Documentary Releases: God Knows Where I Am (2017) - Reviewed

Brother filmmaking team Todd and Jedd Wider first found their footing in the documentary film scene as regular producers on pictures such as Beyond Conviction and Taxi to the Dark Side before settling into helming one of their own pictures with the 2017 nonfiction piece God Knows Where I Am.  After a limited theatrical run, the film had its television premiere on the Public Broadcasting Service where everyone got a chance to see it.  Focusing on the bizarre and tragic story of Linda Bishop, a fifty-something woman found dead in her New England farmhouse with her lengthy diary left behind chronicling the woman’s descent into madness, God Knows Where I Am aims to dig deep into mental illness and the legal loopholes interfering with the woman’s own protection from herself. 
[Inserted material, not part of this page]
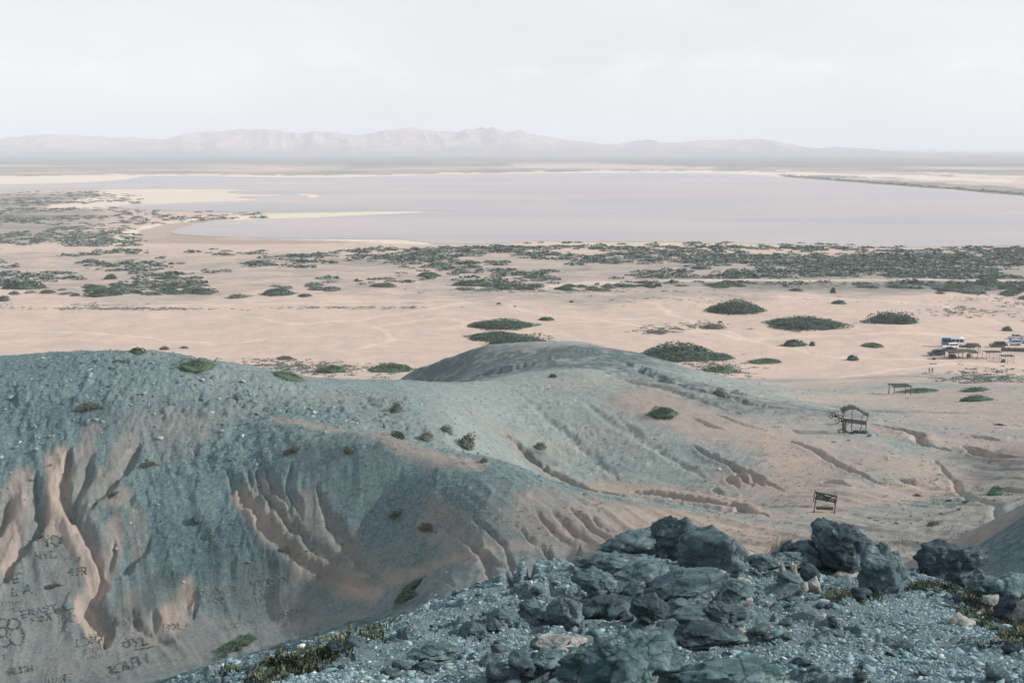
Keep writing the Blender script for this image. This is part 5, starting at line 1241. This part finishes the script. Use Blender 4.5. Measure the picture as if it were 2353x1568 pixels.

Interspersing interviews with people who knew her personally with archival footage and still photographs amid her diary logs voiced by Lori Singer, the film is intended to be poignant and moving as the woman begins to lose her grip on reality.  However in the end the film proves to be frustrating when the Widers can’t seem to decide whether to answer all the questions it poses or wear their own arthouse pretensions on their sleeves.  For every piece of information included and dramatized thanks to the painterly camerawork by Gerardo Puglia which utilizes more various film stocks than Moonlight, God Knows Where I Am can’t help but point the camera at extended shots of trees, grass, apples and windowsills.  In other words, the film gets lost amid scenes of padded out fluff which don’t advance the story.  If you were to catch this on the PBS premiere, you might think you’ve stumbled onto a prescription drug commercial.

Yes the film does pose important questions about the gulf between independence and lacking the capacity to make rational decisions, with many curious insights into this woman’s behavior including living entirely on applies and rainwater when she wasn’t wallowing in religious hysteria.  And yet for all the details provided as a viewer I felt no more invested in her story or the tragedy of her plight than I did before viewing the picture.  Coming into it I expected to be moved in the ways like the works of Errol Morris or Andrew Jarecki, who have the uncanny ability to make you empathize fully with complete strangers.  Such wasn’t the case here, which tends to leave viewers remaining on the outside of this woman’s war within herself.

Years prior to the documentary, readers first became aware of the saga of Linda Bishop after the New Yorker’s article of the same name penned by staff writer Rachel Aviv.  Immensely well researched and written, it presents a wealth of information about how this woman went off the rails and met her end with no safety net to catch her.  Personally I’d recommend reading that think piece over viewing this documentary, which filters all of the still-gripping details of that read disappointingly through the prism of a saccharine Hallmark card.